L'année de l'après-gaullisme

Un an après le triomphe électoral du gaullisme le 30 juin 1968, conclusion inattendue de la crise de mai, le visage de la Ve République avait davantage changé qu'au cours des onze années précédentes. Le général de Gaulle, fondateur et chef du régime, s'était retiré. Son ancien Premier ministre, Georges Pompidou, était Installé à l'Élysée. Jacques Chaban-Delmas dirigeait un gouvernement dans lequel figuraient, à côté des gaullistes, des centristes comme René Pleven et Jacques Duhamel, et aussi, renonçant au « oui mais », V. Giscard d'Estaing. L'Assemblée nationale était présidée par Achille Peretti, le Sénat par Alain Poher. Aucun de ces huit hommes n'était à cette place douze mois auparavant.
Le ton et l'esprit avaient été, eux aussi, largement renouvelés : au lieu de promettre « l'ordre et les réformes », comme son prédécesseur, le nouveau président de la République parlait de « continuité et changement », le nouveau Premier ministre de « réconciliation et d'ouverture ». Sauf les communistes, sortis à peu près indemnes, mais isolés, de la bataille, l'opposition était démantelée, la gauche socialiste en miettes, le centre déchiré. Rarement le sentiment qu'une page venait d'être définitivement tournée avait été aussi net et aussi fortement ressenti. En quelques semaines, sans troubles ni chaos, la France était entrée dans l'après-gaullisme.

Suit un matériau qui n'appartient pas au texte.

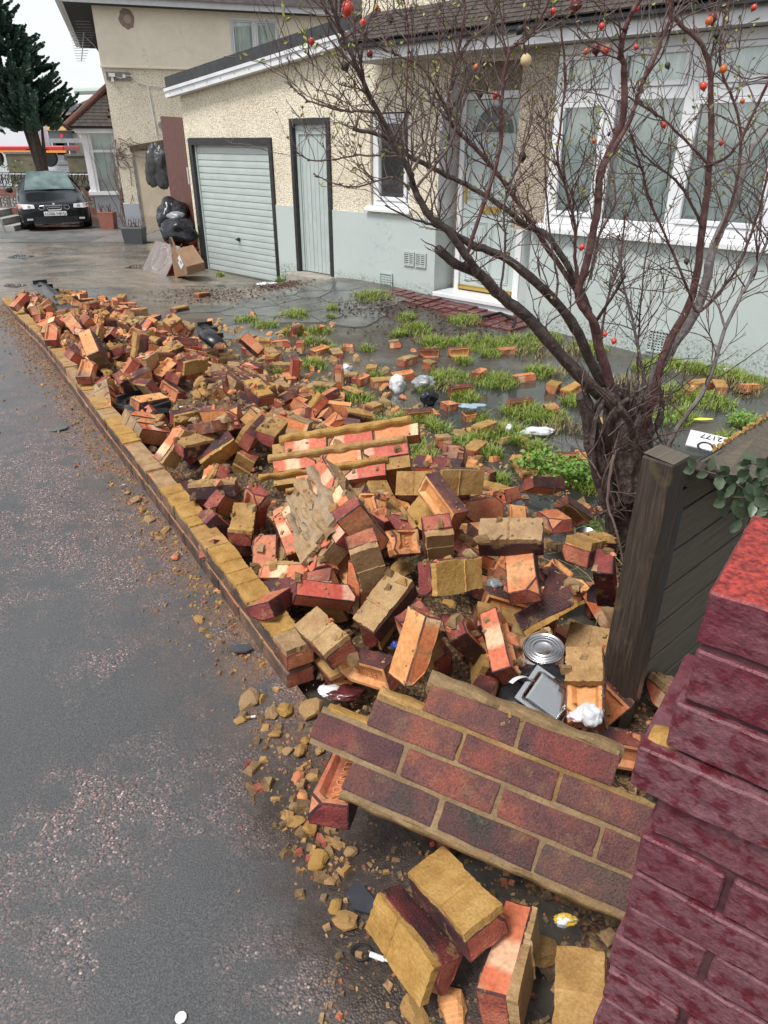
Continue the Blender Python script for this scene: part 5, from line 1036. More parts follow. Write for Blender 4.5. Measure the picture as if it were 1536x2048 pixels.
SIMB = """
0 1.023 1.419 0.016 0.021 0.189 0.741 0.644
0 0.697 1.485 0.073 0.707 0.701 -0.005 -0.095
0 0.9 1.558 0.015 0.266 -0.143 -0.013 -0.953
0 0.99 1.801 -0.052 0.087 -0.568 -0.796 0.192
0 0.479 1.813 0.137 0.027 -0.966 -0.035 -0.256
0 1.303 2.414 -0.217 0.08 -0.153 0.66 -0.731
0 0.55 1.682 0.074 0.044 -0.722 -0.689 0.048
0 1.337 1.822 -0.073 0.759 0.644 0.082 -0.043
0 -0.491 2.471 0.104 0.293 -0.649 0.658 0.247
0 1.29 2.986 -0.289 0.049 0.784 -0.618 -0.006
0 0.672 1.698 0.115 0.7 0.582 -0.009 -0.414
0 0.953 2.442 -0.13 0.233 -0.53 -0.814 -0.056
0 -1.095 3.396 0.237 0.789 -0.406 -0.461 -0.01
0 1.302 2.663 -0.263 0.009 -0.487 -0.871 0.059
0 0.44 2.074 0.081 0.025 0.995 -0.029 -0.089
0 -0.369 2.307 0.129 0.825 -0.524 -0.006 -0.215
0 0.474 2.166 0.086 0.742 0.655 0.049 -0.134
0 0.213 1.308 0.02 0.379 0.078 0.014 -0.922
0 1.322 1.796 -0.153 0.012 -0.668 -0.733 0.125
0 0.243 2.759 0.39 0.212 0.068 0.491 0.842
0 -0.4 2.579 0.145 0.733 -0.367 0.439 -0.367
0 -0.21 2.177 0.141 0.643 -0.476 0.39 0.457
0 -1.344 4.82 0.262 0.362 0.239 -0.564 -0.703
0 0.157 1.914 0.111 0.521 0.656 -0.396 -0.376
0 -0.516 3.705 0.248 0.141 -0.091 -0.98 0.107
0 -0.883 3.61 0.323 0.109 0.018 0.654 0.749
0 -1.482 4.239 0.184 0.045 -0.908 -0.409 0.076
0 -0.082 2.175 0.184 0.669 -0.275 -0.666 -0.18
0 -2.07 4.769 0.222 0.66 0.121 -0.109 0.733
0 -0.933 3.475 0.308 0.32 -0.127 0.124 0.931
0 0.451 2.744 -0.056 0.277 0.28 -0.917 0.067
0 1 2.248 -0.156 0.055 0.905 0.385 -0.172
0 0.113 1.794 0.247 0.575 -0.233 -0.657 -0.428
0 -0.67 3.405 0.306 0.518 0.325 -0.358 -0.705
0 -0.011 2.848 0.174 0.505 0.253 -0.024 0.825
0 -1.577 4.468 0.207 0.533 0.769 -0.331 -0.121
1 -0.06 2.77 0.209 0.872 0.38 -0.238 -0.197
0 -2.763 5.849 0.214 0.619 0.174 -0.144 0.752
0 -1.684 4.416 0.227 0.018 0.719 0.419 -0.555
0 -0.859 3.521 0.265 0.438 -0.797 -0.054 -0.412
0 0.414 2.311 0.067 0.313 0.114 0.095 0.938
0 0.943 4.277 -0.321 0.006 -0.644 -0.765 0.015
1 -0.004 2.636 0.206 0.392 0.063 0.033 0.917
1 0.306 2.814 0.424 0.317 0.566 -0.731 0.211
0 -1.557 4.878 0.197 0.554 0.063 0.165 -0.813
0 0.692 2.076 0.007 0.217 0.388 -0.896 0.015
0 -0.848 3.111 0.138 0.068 -0.893 0.057 -0.441
0 -1.794 5.118 0.296 0.168 -0.775 -0.252 -0.555
0 1.96 5.605 -0.32 0.002 -0.825 0.565 0.001
0 1.019 2.574 -0.22 0.086 0.993 0.024 -0.074
0 -0.662 3.573 0.283 0.662 -0.655 0.319 0.175
0 0.771 3.575 -0.287 0.649 -0.047 0.006 -0.759
0 -1.672 4.84 0.271 0.472 -0.433 0.526 -0.559
1 -1.566 5.252 0.433 0.897 0.199 -0.107 0.38
0 -0.128 2.328 0.115 0.033 0.531 0.837 0.128
0 -0.208 5.109 -0.239 0.031 -0.96 -0.19 0.203
0 -0.275 5.804 -0.277 0.01 0.921 -0.389 -0.021
0 -0.346 6.236 -0.275 0.073 0.017 0.001 0.997
1 0.805 2.709 -0.11 0.239 0.276 0.079 0.928
1 -0.159 1.89 0.02 0.118 -0.872 0.47 -0.064
0 -1.449 4.743 0.193 0.692 -0.221 0.068 -0.684
0 -1.678 4.597 0.218 0.236 0.274 -0.499 -0.788
0 -0.613 4.747 -0.1 0.379 -0.856 0.176 -0.302
1 -0.969 3.189 0.068 0.533 0.464 0.304 0.639
0 -3.892 7.658 0.117 0.25 -0.446 0.851 0.117
0 -0.391 4.748 -0.171 0.924 0.064 -0.255 0.276
0 -1.748 4.652 0.247 0.412 -0.164 0.89 0.105
0 -0.005 2.077 0.111 0.285 0.45 -0.581 -0.616
0 -0.963 6.46 -0.255 0.024 0.22 -0.975 0.007
0 0.082 3.256 0.07 0.652 0.555 0.454 -0.247
0 -0.529 5.168 -0.179 0.395 -0.147 0.905 0.059
0 -0.364 5.241 -0.202 0.999 -0.022 0.044 -0.022
0 0.789 2.539 -0.102 0.04 0.258 -0.959 -0.107
0 -2.696 6.14 0.222 0.097 -0.427 -0.827 -0.352
0 -0.535 5.909 -0.265 0.007 0.989 -0.144 -0.025
1 -0.087 5.41 -0.286 0.92 0.01 0.025 0.392
0 -0.857 6.128 -0.253 0.023 0.827 -0.562 -0.015
0 -1.704 5.519 0.154 0.345 0.089 0.16 -0.921
0 -2.907 6.141 0.219 0.119 0.177 0.863 -0.459
1 0.667 4.113 -0.285 0.25 0.643 0.237 -0.684
0 0.541 3.261 -0.231 0.128 0.829 -0.541 -0.057
1 0.556 2.6 -0.068 0.058 0.91 0.309 -0.27
0 -0.616 5.073 -0.174 0.59 -0.751 0.27 0.121
0 -2.294 5.21 0.176 0.838 -0.042 0.369 0.399
0 0.938 1.262 0.041 0.32 -0.223 -0.625 0.676
0 0.492 1.451 0.084 0.417 0.443 0.535 0.586
0 -0.473 5.539 -0.218 0.048 0.952 0.246 0.178
1 -0.87 3.228 0.125 0.446 -0.517 -0.661 0.312
0 -0.996 5.006 -0.071 0.187 0.95 -0.076 -0.238
1 0.349 2.855 -0.034 0.021 -0.799 -0.524 0.293
0 -1.141 6.986 -0.258 0.014 -0.551 -0.834 0.016
0 -0.283 3.71 0.161 0.278 0.959 0.027 -0.043
0 -2.7 6.454 0.156 0.717 0.104 -0.509 -0.465
0 -1.426 4.99 0.152 0.049 -0.037 -0.99 -0.128
1 -1.511 5.359 0.37 0.676 -0.175 0.119 -0.706
0 -1.507 4.133 0.105 0.313 0.036 0.891 -0.325
0 -1.412 4.016 0.073 0.49 0.258 -0.007 -0.833
0 0.686 3.93 -0.301 0.032 0.936 -0.349 -0.018
0 -0.791 4.954 -0.081 0.049 -0.656 -0.722 0.212
0 -0.442 4.99 -0.186 0.162 -0.803 0.445 -0.364
0 0.086 2.928 0.087 0.617 0.1 0.214 0.751
0 -2.543 8.878 -0.226 0 0.894 0.448 -0.015
0 -2.146 5.589 0.143 0.518 -0.161 -0.02 0.84
0 -0.486 3.554 0.187 0.553 0.061 0.095 0.826
0 -2.956 8.55 -0.186 0.657 -0.661 -0.237 0.273
0 -0.799 5.123 -0.125 0.22 0.942 -0.035 0.25
0 -0.284 4.978 -0.242 0.076 0.076 0.391 0.914
0 -1.722 5.356 0.143 0.648 0.609 0.386 0.245
0 -3.168 7.689 0.07 0.067 0.333 0.94 -0.004
0 -3.162 7.313 0.127 0.335 -0.527 -0.757 0.193
0 -3.258 7.356 0.106 0.221 -0.891 0.155 0.366
1 0.563 2.709 -0.08 0.498 0.166 0.688 -0.501
0 -1.411 4.933 0.261 0.588 -0.213 0.062 -0.778
0 -3.737 7.645 0.076 0.554 -0.426 -0.617 0.362
0 -2.508 9.939 -0.252 0.471 -0.007 -0.018 -0.882
1 -0.443 2.735 0.151 0.551 -0.195 -0.666 -0.464
0 0.693 2.71 -0.132 0.513 0.007 -0.393 -0.763
1 -2.653 6.596 0.169 0.767 0.475 -0.276 -0.331
0 -2.609 5.787 0.092 0.677 0.275 0.61 -0.306
0 -0.139 4.843 -0.258 0.721 0.687 -0.027 -0.084
1 -2.453 5.961 0.188 0.298 0.634 0.271 0.66
1 -2.581 6.643 0.129 0.326 -0.051 -0.061 -0.942
0 -0.79 3.563 0.226 0.265 0.201 0.607 0.722
0 -2.616 7.275 -0.022 0.327 0.045 -0.128 0.935
0 -1.722 6.742 -0.201 0.619 0.617 0.373 0.312
0 -1.176 6.013 -0.143 0.345 -0.256 -0.584 0.689
0 -2.398 7.086 -0.056 0.482 -0.151 0.788 -0.351
0 -0.753 5.597 -0.227 0.501 0.528 0.512 0.456
0 -3.553 7.47 0.091 0.712 -0.582 -0.392 -0.036
1 -0.102 3.045 0.163 0.731 -0.359 -0.551 -0.185
0 -1.68 7.054 -0.233 0.634 0.015 0.026 0.773
0 -1.77 6.476 -0.118 0.968 -0.065 0.136 0.199
0 -3.043 6.808 0.118 0.472 0.435 -0.603 0.475
1 -3.398 6.93 0.156 0.579 0.111 0.682 0.433
0 -0.876 5.799 -0.243 0.033 0.801 -0.598 -0.021
1 -1.541 6.452 -0.202 0.649 -0.663 -0.228 0.296
0 -3.546 8.359 0.052 0.038 -0.314 -0.944 0.09
0 1.151 3.679 -0.314 0.921 -0.006 0.026 0.388
0 -1.749 5.15 0.223 0.742 0.176 -0.597 0.25
0 -2.519 5.682 0.146 0.338 0.134 0.526 0.769
0 -1.879 4.655 0.112 0.196 0.523 -0.473 0.681
0 -2.904 7.2 0.062 0.064 0.403 -0.889 -0.207
0 1.017 2.624 -0.162 0.08 0.989 0.095 -0.08
0 -1.815 6.599 -0.128 0.398 -0.266 0.332 0.813
0 -3.962 8.364 0.028 0.665 -0.662 -0.199 0.283
1 -0.657 5.462 -0.228 0.188 -0.651 0.221 0.701
0 -0.378 5.616 -0.271 0.019 0.708 -0.706 -0.016
0 -0.694 5.217 -0.197 0.889 0.082 -0.072 0.444
0 -1.345 7.09 -0.25 0.024 0.249 -0.968 -0.001
0 -3.337 7.143 0.086 0.794 -0.258 0.466 0.292
0 -3.423 7.668 0.128 0.168 0.362 -0.847 -0.35
0 -1.913 5.68 0.148 0.555 0.102 0.088 -0.821
1 -3.258 7.507 0.166 0.386 -0.581 -0.437 -0.569
0 -3.269 6.901 0.113 0.47 -0.029 -0.165 -0.867
1 -2.662 5.918 0.157 0.507 -0.762 0.133 0.381
0 -3.299 7.862 0.08 0.216 0.008 -0.035 -0.976
0 -1.117 3.606 0.127 0.427 0.242 0.424 0.761
0 -2.393 6.865 -0.049 0.176 0.121 -0.288 0.934
0 -3.463 9.475 -0.212 0.664 0.002 0.03 0.747
0 -2.345 6.998 -0.077 0.866 0.162 -0.072 0.467
0 -3.869 7.764 0.011 0.267 -0.697 -0.119 -0.655
0 -0.275 4.698 -0.224 0.281 -0.232 0.39 -0.846
0 -2.91 7.799 -0.086 0.269 -0.929 0.253 0.011
1 -2.553 5.932 0.201 0.155 0.027 -0.955 0.252
1 -1.12 6.058 -0.151 0.29 0.327 0.657 0.614
0 -3.411 9.081 -0.181 0.574 -0.615 0.39 -0.374
0 -2.073 6.08 0.121 0.352 0.523 -0.602 -0.491
0 -2.199 5.137 0.032 0.238 0.389 0.782 0.424
0 -2.407 5.521 0.118 0.114 -0.333 -0.345 -0.87
0 -2.654 6.993 0.013 0.483 0.136 -0.646 -0.575
1 -2.87 6.868 0.141 0.62 -0.688 0.272 -0.263
1 -3.563 9.141 -0.193 0.974 -0.033 0.023 -0.223
0 -0.884 4.956 -0.008 0.122 0.825 0.552 0.015
0 -2.606 7.794 -0.149 0.009 0.516 -0.808 -0.284
0 -0.873 5.556 -0.191 0.527 -0.241 -0.123 -0.806
0 -4.004 9.002 -0.052 0.096 -0.049 -0.057 -0.993
1 -3.633 9.273 -0.171 0.705 -0.231 -0.207 -0.638
0 -3.713 7.978 0.07 0.521 -0.746 -0.303 0.285
0 -1.53 6.666 -0.231 0.031 0.833 -0.552 -0.017
0 -2.721 8.338 -0.211 0.003 -0.801 -0.598 0.022
0 -3.021 7.655 0.006 0.184 0.252 -0.025 -0.95
0 -3.394 7.034 0.091 0.306 0.458 -0.392 0.737
0 -1.359 6.351 -0.212 0.685 0.642 -0.226 -0.261
0 -1.952 6.309 0.003 0.149 -0.37 0.904 0.154
1 -0.514 4.842 -0.206 0.012 -0.202 0.662 -0.721
0 -2.69 7.21 -0.033 0.617 -0.72 0.268 -0.169
0 -3.258 9.08 -0.206 0.011 0.978 0.205 -0.024
0 -2.855 7.914 -0.123 0.338 -0.483 -0.799 0.115
0 -2.981 6.363 0.187 0.919 0.287 -0.008 0.271
1 -3.095 8.819 -0.187 0.693 0.667 -0.181 -0.205
0 -2.77 6.293 0.214 0.559 0.009 -0.255 0.789
0 -3.186 6.728 0.103 0.596 -0.245 -0.601 0.473
0 -2.432 7.543 -0.201 0.049 0.457 -0.888 -0.005
0 -2.638 6.363 0.109 0.217 -0.219 0.95 0.047
0 0.34 2.835 0.261 0.645 0.215 0.665 0.31
1 -2.997 6.907 0.145 0.46 -0.524 -0.547 -0.463
0 -2.494 7.925 -0.212 0.643 0.011 0.023 0.766
0 -0.788 5.012 -0.17 0.454 -0.216 -0.026 -0.864
0 -1.664 4.404 0.057 0.052 0.723 0.643 0.246
0 0.605 3.467 -0.204 0.665 0.27 -0.158 0.679
"""
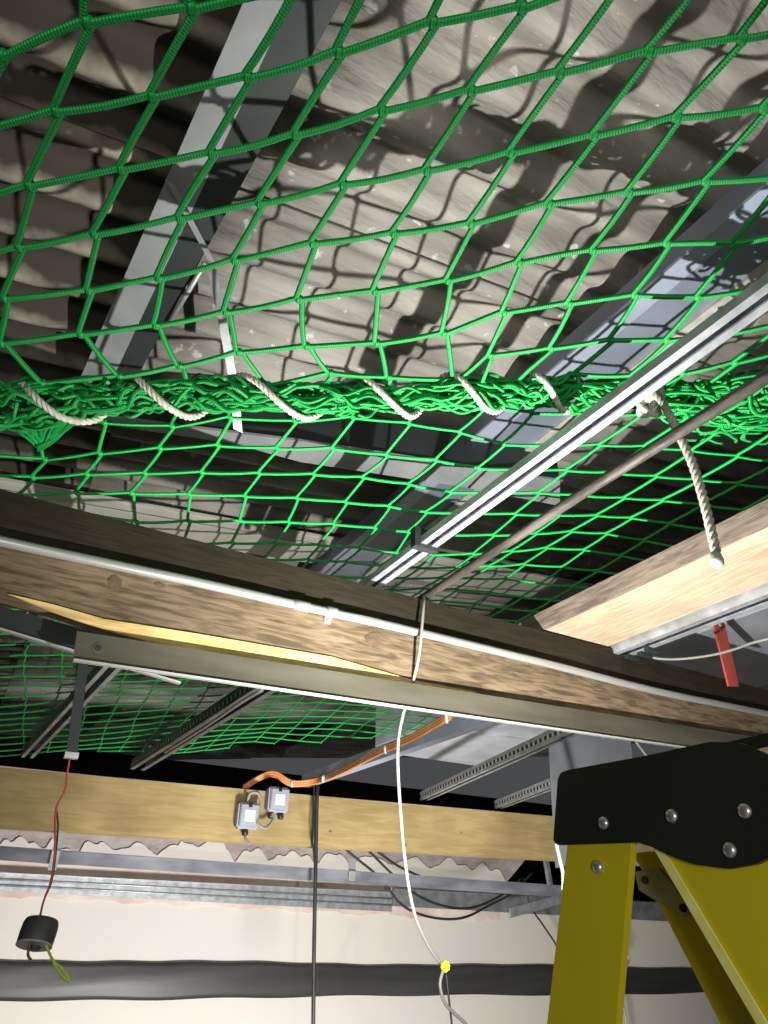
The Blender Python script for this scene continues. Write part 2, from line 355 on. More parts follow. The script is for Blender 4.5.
# cross rafters
def cross_beam(y, h, x0, x1, depth, height, m, label, name='steel_rafter'):
    t = thing(name, w((x0+x1)/2, y, h), label, 'beam')
    z = lambda x: h+S_ROOF*(x-.7)
    for nm, yy0, yy1, dz0, dz1 in (('bottom_flange', y, y+depth, 0, .01), ('front_web', y+.01, y+.02, .01, height), ('top_flange', y, y+depth, height, height+.01)):
        bm = bmesh.new()
        add_prism(bm, [w(x0, yy0, z(x0)+dz0), w(x1, yy0, z(x1)+dz0), w(x1, yy1, z(x1)+dz0), w(x0, yy1, z(x0)+dz0)], (0, 0, dz1-dz0))
        link(nm, bm, m, t)
    return t
t = thing('steel_rafter', w(.8, 1.6, 1.2), 'grey steel cross rafter just beyond the gathered net seam', 'beam')
rf = [at_h(p, 1.2) for p in [(60, 410), (170, 425), (300, 441), (463, 466), (560, 481), (560, 506), (463, 487), (300, 462), (230, 443), (60, 418)]]
prism('bottom_flange', rf, (0, 0, .008), STEEL_GREY, t)
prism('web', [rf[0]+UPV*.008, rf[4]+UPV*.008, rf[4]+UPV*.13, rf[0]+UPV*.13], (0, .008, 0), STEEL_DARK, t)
cross_beam(2.38, 1.37, -1.5, 3.6, .17, .05, STEEL_CREAM, 'pale cream cross rafter low behind the front timber joist')
# hanger straps near the left purlin
def strap(pxs, h0, wd, m, label, thick=.003):
    pts = [at_h(p, h) for p, h in zip(pxs, h0)]
    bm = bmesh.new()
    side = Vector((1, .15, 0)).normalized()*wd/2
    for a, b in zip(pts[:-1], pts[1:]): add_prism(bm, [a-side, a+side, b+side, b-side], (0, 0, thick))
    o = link('hanging_strap', bm, m); return tag(o, label, 'strap')
strap([(212, 268), (222, 318), (234, 384), (238, 431)], [1.235, 1.16, 1.07, 1.0], .024, GALV_DULL, 'bright galvanised hanging strap passing behind the gathered net seam')
strap([(170, 183), (212, 262)], [1.225, 1.235], .02, STEEL_GREY, 'short grey brace strap crossing the left purlin diagonally')
o = tube('brace_rod', [at_h((206, 262), 1.235), at_h((168, 325), 1.235)], .006, GALV_DULL, sm=1); tag(o, 'thin grey brace rod slanting beside the left purlin', 'rod')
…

Les historiens feront sans doute remonter aux élections législatives de mars 1967 la rupture morale des Français avec de Gaulle et le début du déclin de son règne. Cette consultation, en effet, qui voyait le retour en force de l'opposition, montrait à l'évidence que le « sacrilège » du ballottage de l'élection présidentielle de décembre 1965 n'était pas un simple incident technique, mais bien l'amorce d'un reflux. Dès lors, chaque événement et aussi bien la guerre des Six-Jours du Moyen-Orient que le voyage présidentiel au Québec, les nouveaux refus opposés à l'adhésion britannique au Marché commun ou les débats monétaires occidentaux, provoquait d'interminables polémiques dans lesquelles le général était mis en question. Mais ce sont évidemment les événements de mai-juin 1968, avec les hésitations, les erreurs d'appréciation, la dramatisation extrême du chef de l'État, qui, malgré le redressement final de la situation, devaient accélérer décisivement, tout en la masquant pour un temps encore, la dégradation de la situation intérieure.

Une nouvelle Assemblée à l'écrasante majorité gaulliste élue le 30 juin (Journal de l'année 1967-68), un nouveau gouvernement dirigé par Maurice Couve de Murville mis en place le 10 juillet : la première tâche est d'effacer les séquelles de la crise de mai, d'empêcher la poursuite de l'agitation étudiante, de remédier au malaise social, de panser les plaies de l'économie, de restaurer la monnaie.

La législature débute dès le mois de juillet par une amnistie concernant essentiellement les crimes et délits commis à l'occasion des événements d'Algérie. Puis un premier débat sur la réforme de l'enseignement donne au ministre de l'Éducation nationale, Edgar Faure, l'occasion d'annoncer une « révision déchirante » dans ce domaine. Pendant ce temps, l'évacuation des facultés occupées par les contestataires se poursuit sans incidents, et si de nouvelles manifestations se produisent au Quartier latin, à la suite de l'arrestation de neuf animateurs de mouvements gauchistes inculpés de reconstitution de ligues dissoutes, l'été sera relativement calme.

La loi d'orientation

À la rentrée, après que le président de la République eut tiré en un mot, toujours le même — participation —, la leçon de la crise à sa conférence de presse du 9 septembre, le Parlement entreprend l'examen de la loi d'orientation de l'enseignement supérieur, qui sera votée le 11 octobre par 441 voix contre 0 et 39 abstentions. L'agitation étudiante se manifeste par quelques brèves flambées, parfois violentes, le centre de l'effervescence se déplace de plus en plus des facultés vers les lycées, où les CAL (Comités d'action lycéens) multiplient les incidents. Les élections des conseils d'université, la mise en place de la réforme et, en fin d'année, les examens traditionnels se déroulent tant bien que mal.